Jimmy Kimmel is right when he argues that “people are wasting a lot of time on Facebook talking to people and catching up with people who they don’t want to talk to or catch up with.” What we are essentially wasting our time on is this: posting about how we’re feeling or what we’re doing, and then using a service to read how other people are feeling and doing. Ten years ago, we didn’t even care about this. Of course, we may have called an actual friend to catch up, but Facebook is like catching up with thousands of people you don’t know to hear about things you have no interest in. Why are we so addicted to throwing our time down the drain? And if we’re throwing our time down the drain, we’re throwing our lives down the drain, too. Facebook has become a place where procrastinators can go to hear about how other people are procrastinating, too. If we started using Facebook a lot less and living our real lives a lot more, we could accomplish much greater things than receiving a like on our status.
Myspace came and went. Facebook will too.
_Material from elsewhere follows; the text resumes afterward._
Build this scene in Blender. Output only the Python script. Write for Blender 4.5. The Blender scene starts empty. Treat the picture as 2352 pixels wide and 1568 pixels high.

The question is: What will you do when the next big social network comes along? Will you spend your whole life on that, too, or will you use it responsibly and live your real, physical life with your real, physical friends?
Recently, I went camping in Big Sur with my roommate. We wanted to go someplace after the semester ended to relax, recharge, and get away from technology—I needed to be in nature with a fire, some foxes (we saw some!), and real fellowship. Once we got there, we realized that we didn’t have a camera. We wanted to document this trip, but we decided that we didn’t want to put it on Facebook. We wanted this memory to be shared only between us—the two people who were actually there. This is what pictures used to do: capture memories that were shared between a few people. Now, with Facebook, we have taken those memories meant to be shared with a few, and broadcasted them so that the world can look in on our lives…..I know: WHAT?
So we bought a disposable camera. We had twenty-seven chances to capture the moments we wanted to. I can’t tell you how fun it was to not be able to look at the pictures you have taken until they were developed. The feeling of anticipation was an amazing thing. When we finally got them developed, we showed the photos to our family and some friends (the old version of “sharing your photo albums”). It was a camping trip we will not soon forget.
What I’m trying to get at here is to think hard about what we spend our time doing. Christian or not, we could all agree that our time could be better spent than wandering on Facebook for hours. Take hold of your life and use it the best you can. We’ve only got this one chance, and I count it a tragedy to waste the time we have on an internet service that gets us nowhere great, nowhere even good, but somewhere in no man’s land, wandering about aimlessly, utterly lost.